Stored entries:
::::

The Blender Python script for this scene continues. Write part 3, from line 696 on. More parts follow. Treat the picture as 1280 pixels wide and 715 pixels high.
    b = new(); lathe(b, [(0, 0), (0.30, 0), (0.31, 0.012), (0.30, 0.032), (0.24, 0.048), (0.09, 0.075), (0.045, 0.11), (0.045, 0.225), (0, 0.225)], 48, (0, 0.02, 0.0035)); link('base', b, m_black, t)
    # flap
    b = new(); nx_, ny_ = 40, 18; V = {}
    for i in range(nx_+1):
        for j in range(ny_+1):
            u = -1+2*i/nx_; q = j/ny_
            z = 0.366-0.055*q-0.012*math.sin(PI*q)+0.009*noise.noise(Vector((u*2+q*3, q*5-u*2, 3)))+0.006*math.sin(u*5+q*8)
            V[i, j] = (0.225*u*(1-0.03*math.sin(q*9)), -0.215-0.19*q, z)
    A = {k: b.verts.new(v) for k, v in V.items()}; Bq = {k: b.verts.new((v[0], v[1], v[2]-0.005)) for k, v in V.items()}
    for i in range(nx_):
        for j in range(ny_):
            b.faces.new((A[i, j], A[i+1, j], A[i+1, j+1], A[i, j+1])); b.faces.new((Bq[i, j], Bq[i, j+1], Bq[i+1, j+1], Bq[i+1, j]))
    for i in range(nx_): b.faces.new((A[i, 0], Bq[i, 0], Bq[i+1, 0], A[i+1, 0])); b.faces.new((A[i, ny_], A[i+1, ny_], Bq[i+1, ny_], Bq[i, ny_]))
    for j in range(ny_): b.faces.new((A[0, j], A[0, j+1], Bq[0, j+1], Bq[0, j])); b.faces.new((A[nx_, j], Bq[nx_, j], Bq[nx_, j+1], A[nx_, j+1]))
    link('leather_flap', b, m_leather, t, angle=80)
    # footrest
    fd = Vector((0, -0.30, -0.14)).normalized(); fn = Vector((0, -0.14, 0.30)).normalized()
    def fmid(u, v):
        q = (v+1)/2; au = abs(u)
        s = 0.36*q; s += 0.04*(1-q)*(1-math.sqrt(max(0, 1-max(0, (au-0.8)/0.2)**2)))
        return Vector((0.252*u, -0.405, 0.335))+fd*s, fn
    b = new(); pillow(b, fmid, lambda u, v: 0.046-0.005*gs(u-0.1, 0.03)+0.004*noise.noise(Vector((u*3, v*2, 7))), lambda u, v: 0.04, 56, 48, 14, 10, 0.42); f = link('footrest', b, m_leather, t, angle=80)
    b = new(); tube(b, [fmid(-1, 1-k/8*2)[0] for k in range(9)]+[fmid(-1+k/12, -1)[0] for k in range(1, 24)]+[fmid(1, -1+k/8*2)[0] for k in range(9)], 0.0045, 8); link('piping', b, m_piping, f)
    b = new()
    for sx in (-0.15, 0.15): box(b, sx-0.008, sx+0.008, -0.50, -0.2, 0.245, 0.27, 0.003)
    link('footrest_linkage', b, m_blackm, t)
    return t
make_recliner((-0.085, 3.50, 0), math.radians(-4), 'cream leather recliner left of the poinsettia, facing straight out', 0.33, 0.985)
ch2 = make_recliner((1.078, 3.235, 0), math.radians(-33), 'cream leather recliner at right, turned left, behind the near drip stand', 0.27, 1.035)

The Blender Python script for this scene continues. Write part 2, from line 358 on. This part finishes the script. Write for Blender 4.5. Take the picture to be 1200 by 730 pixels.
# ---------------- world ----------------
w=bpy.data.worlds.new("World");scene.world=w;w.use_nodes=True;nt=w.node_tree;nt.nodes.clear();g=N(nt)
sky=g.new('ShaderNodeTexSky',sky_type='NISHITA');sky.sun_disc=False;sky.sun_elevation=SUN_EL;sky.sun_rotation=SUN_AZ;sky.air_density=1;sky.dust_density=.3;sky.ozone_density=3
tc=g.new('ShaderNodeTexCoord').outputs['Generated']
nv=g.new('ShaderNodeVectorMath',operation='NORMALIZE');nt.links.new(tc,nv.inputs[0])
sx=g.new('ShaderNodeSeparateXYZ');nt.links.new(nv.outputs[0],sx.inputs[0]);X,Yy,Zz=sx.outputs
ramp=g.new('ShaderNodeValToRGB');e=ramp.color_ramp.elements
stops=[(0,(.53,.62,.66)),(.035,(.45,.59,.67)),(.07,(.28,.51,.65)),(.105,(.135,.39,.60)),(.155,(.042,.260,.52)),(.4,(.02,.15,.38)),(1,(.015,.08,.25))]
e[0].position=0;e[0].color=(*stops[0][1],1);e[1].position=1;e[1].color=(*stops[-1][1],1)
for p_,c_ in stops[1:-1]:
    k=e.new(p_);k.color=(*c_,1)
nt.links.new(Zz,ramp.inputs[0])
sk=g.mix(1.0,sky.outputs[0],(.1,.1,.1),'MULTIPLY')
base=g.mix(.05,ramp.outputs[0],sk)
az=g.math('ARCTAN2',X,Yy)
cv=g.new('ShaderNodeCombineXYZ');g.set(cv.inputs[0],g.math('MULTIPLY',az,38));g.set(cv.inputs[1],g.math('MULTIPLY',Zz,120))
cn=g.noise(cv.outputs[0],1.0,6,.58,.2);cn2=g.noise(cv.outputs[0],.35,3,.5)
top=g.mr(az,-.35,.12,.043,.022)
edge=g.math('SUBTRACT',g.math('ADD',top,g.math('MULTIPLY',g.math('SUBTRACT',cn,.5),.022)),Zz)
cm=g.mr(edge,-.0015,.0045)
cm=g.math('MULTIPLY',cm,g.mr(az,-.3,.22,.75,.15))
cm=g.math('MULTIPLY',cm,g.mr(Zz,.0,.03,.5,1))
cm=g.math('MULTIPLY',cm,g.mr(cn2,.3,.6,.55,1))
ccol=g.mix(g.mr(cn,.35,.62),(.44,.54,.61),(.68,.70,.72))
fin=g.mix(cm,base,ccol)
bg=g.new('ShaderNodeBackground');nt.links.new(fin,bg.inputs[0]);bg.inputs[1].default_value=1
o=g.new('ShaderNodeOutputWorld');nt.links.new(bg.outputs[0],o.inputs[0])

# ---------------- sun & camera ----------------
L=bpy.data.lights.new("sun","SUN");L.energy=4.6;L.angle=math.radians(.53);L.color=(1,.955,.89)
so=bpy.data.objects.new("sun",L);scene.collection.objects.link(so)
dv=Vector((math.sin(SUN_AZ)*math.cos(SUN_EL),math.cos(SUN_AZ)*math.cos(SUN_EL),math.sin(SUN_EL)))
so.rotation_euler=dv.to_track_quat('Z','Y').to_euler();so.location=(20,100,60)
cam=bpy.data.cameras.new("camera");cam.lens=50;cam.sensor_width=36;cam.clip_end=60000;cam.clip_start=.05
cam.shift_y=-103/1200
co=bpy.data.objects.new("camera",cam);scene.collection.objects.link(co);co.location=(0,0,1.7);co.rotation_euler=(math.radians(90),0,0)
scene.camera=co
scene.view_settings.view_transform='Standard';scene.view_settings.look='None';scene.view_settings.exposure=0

::::

Work required:
Repeat the material word for word, in full.

Expected answer:
The Blender Python script for this scene continues. Write part 3, from line 696 on. More parts follow. Treat the picture as 1280 pixels wide and 715 pixels high.
    b = new(); lathe(b, [(0, 0), (0.30, 0), (0.31, 0.012), (0.30, 0.032), (0.24, 0.048), (0.09, 0.075), (0.045, 0.11), (0.045, 0.225), (0, 0.225)], 48, (0, 0.02, 0.0035)); link('base', b, m_black, t)
    # flap
    b = new(); nx_, ny_ = 40, 18; V = {}
    for i in range(nx_+1):
        for j in range(ny_+1):
            u = -1+2*i/nx_; q = j/ny_
            z = 0.366-0.055*q-0.012*math.sin(PI*q)+0.009*noise.noise(Vector((u*2+q*3, q*5-u*2, 3)))+0.006*math.sin(u*5+q*8)
            V[i, j] = (0.225*u*(1-0.03*math.sin(q*9)), -0.215-0.19*q, z)
    A = {k: b.verts.new(v) for k, v in V.items()}; Bq = {k: b.verts.new((v[0], v[1], v[2]-0.005)) for k, v in V.items()}
    for i in range(nx_):
        for j in range(ny_):
            b.faces.new((A[i, j], A[i+1, j], A[i+1, j+1], A[i, j+1])); b.faces.new((Bq[i, j], Bq[i, j+1], Bq[i+1, j+1], Bq[i+1, j]))
    for i in range(nx_): b.faces.new((A[i, 0], Bq[i, 0], Bq[i+1, 0], A[i+1, 0])); b.faces.new((A[i, ny_], A[i+1, ny_], Bq[i+1, ny_], Bq[i, ny_]))
    for j in range(ny_): b.faces.new((A[0, j], A[0, j+1], Bq[0, j+1], Bq[0, j])); b.faces.new((A[nx_, j], Bq[nx_, j], Bq[nx_, j+1], A[nx_, j+1]))
    link('leather_flap', b, m_leather, t, angle=80)
    # footrest
    fd = Vector((0, -0.30, -0.14)).normalized(); fn = Vector((0, -0.14, 0.30)).normalized()
    def fmid(u, v):
        q = (v+1)/2; au = abs(u)
        s = 0.36*q; s += 0.04*(1-q)*(1-math.sqrt(max(0, 1-max(0, (au-0.8)/0.2)**2)))
        return Vector((0.252*u, -0.405, 0.335))+fd*s, fn
    b = new(); pillow(b, fmid, lambda u, v: 0.046-0.005*gs(u-0.1, 0.03)+0.004*noise.noise(Vector((u*3, v*2, 7))), lambda u, v: 0.04, 56, 48, 14, 10, 0.42); f = link('footrest', b, m_leather, t, angle=80)
    b = new(); tube(b, [fmid(-1, 1-k/8*2)[0] for k in range(9)]+[fmid(-1+k/12, -1)[0] for k in range(1, 24)]+[fmid(1, -1+k/8*2)[0] for k in range(9)], 0.0045, 8); link('piping', b, m_piping, f)
    b = new()
    for sx in (-0.15, 0.15): box(b, sx-0.008, sx+0.008, -0.50, -0.2, 0.245, 0.27, 0.003)
    link('footrest_linkage', b, m_blackm, t)
    return t
make_recliner((-0.085, 3.50, 0), math.radians(-4), 'cream leather recliner left of the poinsettia, facing straight out', 0.33, 0.985)
ch2 = make_recliner((1.078, 3.235, 0), math.radians(-33), 'cream leather recliner at right, turned left, behind the near drip stand', 0.27, 1.035)

The Blender Python script for this scene continues. Write part 2, from line 358 on. This part finishes the script. Write for Blender 4.5. Take the picture to be 1200 by 730 pixels.
# ---------------- world ----------------
w=bpy.data.worlds.new("World");scene.world=w;w.use_nodes=True;nt=w.node_tree;nt.nodes.clear();g=N(nt)
sky=g.new('ShaderNodeTexSky',sky_type='NISHITA');sky.sun_disc=False;sky.sun_elevation=SUN_EL;sky.sun_rotation=SUN_AZ;sky.air_density=1;sky.dust_density=.3;sky.ozone_density=3
tc=g.new('ShaderNodeTexCoord').outputs['Generated']
nv=g.new('ShaderNodeVectorMath',operation='NORMALIZE');nt.links.new(tc,nv.inputs[0])
sx=g.new('ShaderNodeSeparateXYZ');nt.links.new(nv.outputs[0],sx.inputs[0]);X,Yy,Zz=sx.outputs
ramp=g.new('ShaderNodeValToRGB');e=ramp.color_ramp.elements
stops=[(0,(.53,.62,.66)),(.035,(.45,.59,.67)),(.07,(.28,.51,.65)),(.105,(.135,.39,.60)),(.155,(.042,.260,.52)),(.4,(.02,.15,.38)),(1,(.015,.08,.25))]
e[0].position=0;e[0].color=(*stops[0][1],1);e[1].position=1;e[1].color=(*stops[-1][1],1)
for p_,c_ in stops[1:-1]:
    k=e.new(p_);k.color=(*c_,1)
nt.links.new(Zz,ramp.inputs[0])
sk=g.mix(1.0,sky.outputs[0],(.1,.1,.1),'MULTIPLY')
base=g.mix(.05,ramp.outputs[0],sk)
az=g.math('ARCTAN2',X,Yy)
cv=g.new('ShaderNodeCombineXYZ');g.set(cv.inputs[0],g.math('MULTIPLY',az,38));g.set(cv.inputs[1],g.math('MULTIPLY',Zz,120))
cn=g.noise(cv.outputs[0],1.0,6,.58,.2);cn2=g.noise(cv.outputs[0],.35,3,.5)
top=g.mr(az,-.35,.12,.043,.022)
edge=g.math('SUBTRACT',g.math('ADD',top,g.math('MULTIPLY',g.math('SUBTRACT',cn,.5),.022)),Zz)
cm=g.mr(edge,-.0015,.0045)
cm=g.math('MULTIPLY',cm,g.mr(az,-.3,.22,.75,.15))
cm=g.math('MULTIPLY',cm,g.mr(Zz,.0,.03,.5,1))
cm=g.math('MULTIPLY',cm,g.mr(cn2,.3,.6,.55,1))
ccol=g.mix(g.mr(cn,.35,.62),(.44,.54,.61),(.68,.70,.72))
fin=g.mix(cm,base,ccol)
bg=g.new('ShaderNodeBackground');nt.links.new(fin,bg.inputs[0]);bg.inputs[1].default_value=1
o=g.new('ShaderNodeOutputWorld');nt.links.new(bg.outputs[0],o.inputs[0])

# ---------------- sun & camera ----------------
L=bpy.data.lights.new("sun","SUN");L.energy=4.6;L.angle=math.radians(.53);L.color=(1,.955,.89)
so=bpy.data.objects.new("sun",L);scene.collection.objects.link(so)
dv=Vector((math.sin(SUN_AZ)*math.cos(SUN_EL),math.cos(SUN_AZ)*math.cos(SUN_EL),math.sin(SUN_EL)))
so.rotation_euler=dv.to_track_quat('Z','Y').to_euler();so.location=(20,100,60)
cam=bpy.data.cameras.new("camera");cam.lens=50;cam.sensor_width=36;cam.clip_end=60000;cam.clip_start=.05
cam.shift_y=-103/1200
co=bpy.data.objects.new("camera",cam);scene.collection.objects.link(co);co.location=(0,0,1.7);co.rotation_euler=(math.radians(90),0,0)
scene.camera=co
scene.view_settings.view_transform='Standard';scene.view_settings.look='None';scene.view_settings.exposure=0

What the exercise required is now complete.